Via EDMunplugged
Raymond Prince
Contributor
He could have been bigger than The Beatles. Well, maybe not. But I can’t shake the feeling that DJ and producer Garrett Lockhart, AKA i_o, was bound for the mainstream before his passing in 2020. He sure was stealing the hearts of ravers. Mystifying and versatile, I think Lockhart should be remembered as nothing short of a visionary.
It was obvious that i_o was a cross-pollinator when he released his first single in 2017. The catchy “Oxygen” featuring producer Tommy Trash and vocalist Daisy Guttridge has one foot in shimmering trance music and another in peak-time techno. But there’s nothing inaccessible about it; it recalls the anthemic EDM of deadmau5. As Lockhart told Groove Radio, the i_o moniker “all [came] back to a groove, a beat.” His music was always elementally danceable.
Initially, i_o’s social media persona and visual identity borrowed from hacker aesthetics; error terminals and walls of green text featured in his live sets and album artwork. Early EPs like FATAL ERROR and ScriptKiddisound distinctly digital. But for my money, they have some of his most moving moments too – the trance-y breakdown halfway through “Something” is a case in point. For his punishing 2019 House of God EP, Lockhart gave up all things cyber and explored satanic imagery. To this day, the title track disturbs me like a cobwebbed attic. But it still has a cool-factor because the groove kills. By contrast, the radio-ready house tunes that dot his discography, featuring the likes of Grimes and Canadian musician Lights, conjure sprites and angels and get stuck in your head.

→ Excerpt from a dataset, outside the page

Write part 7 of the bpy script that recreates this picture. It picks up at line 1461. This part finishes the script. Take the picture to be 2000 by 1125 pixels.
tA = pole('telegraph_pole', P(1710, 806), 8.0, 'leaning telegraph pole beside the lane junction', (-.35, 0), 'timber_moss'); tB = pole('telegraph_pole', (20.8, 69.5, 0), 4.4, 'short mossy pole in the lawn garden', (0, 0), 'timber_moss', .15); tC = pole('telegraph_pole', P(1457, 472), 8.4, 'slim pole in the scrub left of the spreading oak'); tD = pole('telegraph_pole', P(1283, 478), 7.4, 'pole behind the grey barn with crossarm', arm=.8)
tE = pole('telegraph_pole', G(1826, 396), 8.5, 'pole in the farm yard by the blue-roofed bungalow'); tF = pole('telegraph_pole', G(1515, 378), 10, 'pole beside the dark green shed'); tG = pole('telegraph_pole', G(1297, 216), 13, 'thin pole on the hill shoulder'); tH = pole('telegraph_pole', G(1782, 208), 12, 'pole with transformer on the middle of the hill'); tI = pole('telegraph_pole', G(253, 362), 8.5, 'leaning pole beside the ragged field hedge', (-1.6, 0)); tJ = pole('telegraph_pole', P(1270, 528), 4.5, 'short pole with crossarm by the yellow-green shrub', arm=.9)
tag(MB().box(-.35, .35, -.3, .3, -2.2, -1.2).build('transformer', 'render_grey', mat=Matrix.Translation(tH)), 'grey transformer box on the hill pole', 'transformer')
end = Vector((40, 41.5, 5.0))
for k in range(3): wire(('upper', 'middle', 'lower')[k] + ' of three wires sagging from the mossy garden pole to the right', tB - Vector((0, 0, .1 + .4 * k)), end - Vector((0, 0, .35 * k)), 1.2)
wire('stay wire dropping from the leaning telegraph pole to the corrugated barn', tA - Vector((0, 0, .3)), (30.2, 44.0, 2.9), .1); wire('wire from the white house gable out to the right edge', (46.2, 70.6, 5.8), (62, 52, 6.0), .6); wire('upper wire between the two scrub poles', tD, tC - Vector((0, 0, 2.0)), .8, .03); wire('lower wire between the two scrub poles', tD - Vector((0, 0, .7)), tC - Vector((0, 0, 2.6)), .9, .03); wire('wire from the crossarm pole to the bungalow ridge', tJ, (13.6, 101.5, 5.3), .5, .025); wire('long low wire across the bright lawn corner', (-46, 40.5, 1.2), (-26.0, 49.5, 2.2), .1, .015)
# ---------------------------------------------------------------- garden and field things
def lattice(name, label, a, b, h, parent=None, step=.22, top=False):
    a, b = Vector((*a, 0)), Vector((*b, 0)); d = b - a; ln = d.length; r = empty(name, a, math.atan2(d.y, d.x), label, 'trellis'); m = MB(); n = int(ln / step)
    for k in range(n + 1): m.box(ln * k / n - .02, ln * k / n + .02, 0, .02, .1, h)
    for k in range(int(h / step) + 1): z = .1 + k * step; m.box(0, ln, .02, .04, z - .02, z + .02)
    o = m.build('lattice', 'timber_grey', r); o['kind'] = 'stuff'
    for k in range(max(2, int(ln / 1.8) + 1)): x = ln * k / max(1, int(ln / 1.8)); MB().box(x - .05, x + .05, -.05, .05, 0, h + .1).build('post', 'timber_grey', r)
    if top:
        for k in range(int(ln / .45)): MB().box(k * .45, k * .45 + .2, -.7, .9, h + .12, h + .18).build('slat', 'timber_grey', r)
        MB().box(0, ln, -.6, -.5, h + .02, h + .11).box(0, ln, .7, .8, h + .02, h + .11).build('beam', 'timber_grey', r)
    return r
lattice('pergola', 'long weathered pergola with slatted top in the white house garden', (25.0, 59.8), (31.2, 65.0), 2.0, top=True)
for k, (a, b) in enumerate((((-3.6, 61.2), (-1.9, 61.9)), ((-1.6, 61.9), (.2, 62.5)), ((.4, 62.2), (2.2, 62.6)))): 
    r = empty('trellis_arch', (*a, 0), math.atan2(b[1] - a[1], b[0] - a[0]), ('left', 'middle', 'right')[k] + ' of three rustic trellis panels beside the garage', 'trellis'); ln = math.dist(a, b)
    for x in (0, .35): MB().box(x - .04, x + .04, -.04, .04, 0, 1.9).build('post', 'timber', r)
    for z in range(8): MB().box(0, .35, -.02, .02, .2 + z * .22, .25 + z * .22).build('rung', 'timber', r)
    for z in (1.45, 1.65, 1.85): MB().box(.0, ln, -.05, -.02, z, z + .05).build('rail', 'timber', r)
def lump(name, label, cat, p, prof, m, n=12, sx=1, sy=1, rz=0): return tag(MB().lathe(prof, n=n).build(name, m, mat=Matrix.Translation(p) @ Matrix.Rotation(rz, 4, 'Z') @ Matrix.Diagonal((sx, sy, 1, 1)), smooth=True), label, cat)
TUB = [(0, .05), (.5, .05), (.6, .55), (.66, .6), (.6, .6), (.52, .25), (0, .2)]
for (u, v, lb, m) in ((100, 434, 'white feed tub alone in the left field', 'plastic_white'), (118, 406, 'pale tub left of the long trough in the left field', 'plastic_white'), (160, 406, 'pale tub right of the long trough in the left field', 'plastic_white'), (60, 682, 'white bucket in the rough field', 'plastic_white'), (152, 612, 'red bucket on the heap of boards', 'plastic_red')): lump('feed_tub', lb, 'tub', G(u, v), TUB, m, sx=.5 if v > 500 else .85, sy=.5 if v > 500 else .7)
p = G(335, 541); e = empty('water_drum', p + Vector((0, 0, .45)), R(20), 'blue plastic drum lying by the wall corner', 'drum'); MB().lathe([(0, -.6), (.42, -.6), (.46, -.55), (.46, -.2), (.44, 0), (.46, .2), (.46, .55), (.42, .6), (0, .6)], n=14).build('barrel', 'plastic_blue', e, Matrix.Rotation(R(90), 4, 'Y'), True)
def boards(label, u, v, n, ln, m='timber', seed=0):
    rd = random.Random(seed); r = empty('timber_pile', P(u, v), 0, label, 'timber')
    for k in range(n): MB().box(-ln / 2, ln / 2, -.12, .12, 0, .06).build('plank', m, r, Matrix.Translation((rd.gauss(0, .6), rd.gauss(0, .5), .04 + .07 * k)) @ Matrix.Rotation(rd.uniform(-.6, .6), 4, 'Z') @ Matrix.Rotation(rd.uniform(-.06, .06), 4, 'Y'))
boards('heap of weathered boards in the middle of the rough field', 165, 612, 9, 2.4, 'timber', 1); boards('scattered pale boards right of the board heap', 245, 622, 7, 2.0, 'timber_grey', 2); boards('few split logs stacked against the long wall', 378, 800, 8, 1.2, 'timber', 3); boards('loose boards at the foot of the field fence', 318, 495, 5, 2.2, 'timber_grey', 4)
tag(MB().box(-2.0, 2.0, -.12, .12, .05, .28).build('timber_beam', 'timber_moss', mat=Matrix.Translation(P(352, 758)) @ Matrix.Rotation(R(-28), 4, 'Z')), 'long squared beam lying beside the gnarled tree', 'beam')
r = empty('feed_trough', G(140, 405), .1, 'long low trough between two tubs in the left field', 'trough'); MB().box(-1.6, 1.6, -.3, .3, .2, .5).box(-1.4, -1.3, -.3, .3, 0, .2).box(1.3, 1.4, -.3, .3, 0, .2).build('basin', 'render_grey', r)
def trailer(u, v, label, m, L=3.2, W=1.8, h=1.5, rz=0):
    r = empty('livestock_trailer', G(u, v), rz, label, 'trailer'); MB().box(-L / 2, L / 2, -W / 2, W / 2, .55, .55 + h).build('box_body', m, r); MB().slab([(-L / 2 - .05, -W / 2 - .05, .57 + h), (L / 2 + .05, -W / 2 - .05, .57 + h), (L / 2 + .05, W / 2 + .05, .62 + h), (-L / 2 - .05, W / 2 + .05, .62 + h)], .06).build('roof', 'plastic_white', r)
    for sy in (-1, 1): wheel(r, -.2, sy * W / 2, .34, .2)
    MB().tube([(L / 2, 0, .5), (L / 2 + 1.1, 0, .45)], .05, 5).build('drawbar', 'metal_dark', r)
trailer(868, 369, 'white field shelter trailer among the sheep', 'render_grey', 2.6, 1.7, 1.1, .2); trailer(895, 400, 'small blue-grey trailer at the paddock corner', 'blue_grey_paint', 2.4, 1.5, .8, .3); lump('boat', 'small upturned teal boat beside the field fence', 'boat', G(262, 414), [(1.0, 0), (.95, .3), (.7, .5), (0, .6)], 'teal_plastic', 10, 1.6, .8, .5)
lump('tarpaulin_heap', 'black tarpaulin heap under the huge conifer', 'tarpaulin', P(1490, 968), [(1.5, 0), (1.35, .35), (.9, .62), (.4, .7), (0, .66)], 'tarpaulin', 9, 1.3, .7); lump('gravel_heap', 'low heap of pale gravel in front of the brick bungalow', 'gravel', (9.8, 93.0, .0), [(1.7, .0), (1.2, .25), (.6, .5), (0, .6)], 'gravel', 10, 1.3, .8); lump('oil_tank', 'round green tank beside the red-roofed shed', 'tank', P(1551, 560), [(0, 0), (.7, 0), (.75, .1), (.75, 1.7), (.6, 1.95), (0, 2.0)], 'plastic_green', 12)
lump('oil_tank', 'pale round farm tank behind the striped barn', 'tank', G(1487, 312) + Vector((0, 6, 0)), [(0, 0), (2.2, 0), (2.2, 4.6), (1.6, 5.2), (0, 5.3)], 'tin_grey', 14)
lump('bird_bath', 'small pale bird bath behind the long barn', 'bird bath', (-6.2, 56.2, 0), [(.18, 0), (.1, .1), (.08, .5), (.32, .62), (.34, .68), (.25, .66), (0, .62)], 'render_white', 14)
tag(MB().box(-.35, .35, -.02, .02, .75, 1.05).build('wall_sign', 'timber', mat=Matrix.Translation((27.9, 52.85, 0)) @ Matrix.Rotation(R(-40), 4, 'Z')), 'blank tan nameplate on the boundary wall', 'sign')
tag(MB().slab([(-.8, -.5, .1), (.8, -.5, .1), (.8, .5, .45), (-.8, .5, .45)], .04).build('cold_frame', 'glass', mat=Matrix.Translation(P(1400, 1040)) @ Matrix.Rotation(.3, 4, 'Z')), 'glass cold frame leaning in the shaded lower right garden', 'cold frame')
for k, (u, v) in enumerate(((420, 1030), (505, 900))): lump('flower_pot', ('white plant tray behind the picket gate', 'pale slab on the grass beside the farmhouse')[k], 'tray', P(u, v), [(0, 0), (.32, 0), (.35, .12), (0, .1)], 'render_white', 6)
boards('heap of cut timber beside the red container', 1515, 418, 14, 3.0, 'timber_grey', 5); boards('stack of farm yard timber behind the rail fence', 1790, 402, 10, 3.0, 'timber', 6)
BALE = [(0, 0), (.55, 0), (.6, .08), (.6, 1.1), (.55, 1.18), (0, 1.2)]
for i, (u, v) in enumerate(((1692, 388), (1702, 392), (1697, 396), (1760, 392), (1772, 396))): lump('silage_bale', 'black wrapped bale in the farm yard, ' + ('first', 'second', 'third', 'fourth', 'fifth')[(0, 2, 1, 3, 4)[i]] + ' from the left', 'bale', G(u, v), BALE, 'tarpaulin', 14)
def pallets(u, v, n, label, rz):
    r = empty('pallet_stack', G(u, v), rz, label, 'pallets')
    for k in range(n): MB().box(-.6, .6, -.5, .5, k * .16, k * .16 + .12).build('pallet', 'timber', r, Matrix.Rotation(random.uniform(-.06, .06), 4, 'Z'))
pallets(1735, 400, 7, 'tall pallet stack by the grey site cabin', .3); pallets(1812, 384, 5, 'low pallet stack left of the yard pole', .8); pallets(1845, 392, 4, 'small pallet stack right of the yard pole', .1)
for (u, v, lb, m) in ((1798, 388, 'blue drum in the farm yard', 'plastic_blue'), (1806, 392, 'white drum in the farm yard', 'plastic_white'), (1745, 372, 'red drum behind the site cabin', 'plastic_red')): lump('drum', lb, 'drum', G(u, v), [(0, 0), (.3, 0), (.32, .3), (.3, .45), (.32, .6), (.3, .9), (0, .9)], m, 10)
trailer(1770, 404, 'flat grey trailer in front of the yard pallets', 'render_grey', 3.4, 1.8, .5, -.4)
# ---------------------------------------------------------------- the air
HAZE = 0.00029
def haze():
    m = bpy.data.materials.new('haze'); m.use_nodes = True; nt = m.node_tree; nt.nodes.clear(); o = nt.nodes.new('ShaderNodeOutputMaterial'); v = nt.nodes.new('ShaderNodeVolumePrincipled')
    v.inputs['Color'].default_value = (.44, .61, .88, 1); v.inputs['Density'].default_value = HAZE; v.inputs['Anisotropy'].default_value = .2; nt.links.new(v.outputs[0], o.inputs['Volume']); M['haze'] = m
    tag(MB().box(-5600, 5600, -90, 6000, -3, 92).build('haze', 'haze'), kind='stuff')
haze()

”Lockhart could write melodies just as well as he could shake floors.”
When you blur your eyes, and your ears if you can, i_o’s artistic vision is messy. Even his 2019-2020 trilogy of EPs (titled 444, he explained to Forbes, after a venue that inspired the project) runs the gamut from squelchy to ethereal. But can’t you tell how this had me — and the popular dance music scene — under a spell? We never knew what was coming next. What’s more, Lockhart was sensitive to the tradition of EDM; I can hear the 80s and 90s in his music and certainly 2009. It strikes me that the more dance music breaks into smaller factions, the more i_o’s music feels like a foothold.
Maybe the secret to the seduction of i_o’s music is how bare-bones his tracks are. Every hit of the kick drum feels monolithic, and the synths have the singularity of a black hole. You knew it was the new i_o track when it culminated in a shockwave. I do recall where I was when I decided to listen to “Death By Techno” for the first time: the Eaton Centre Indigo. The snare rolls suddenly stopped, and the whole track fell into silence. And then the beat dropped, and i_o blighted me with, well, death by techno.
Garret Lockhart showed so much promise. Five years ago, his discography came to a most unfair halt. Party at your nearest bookstore in his memory.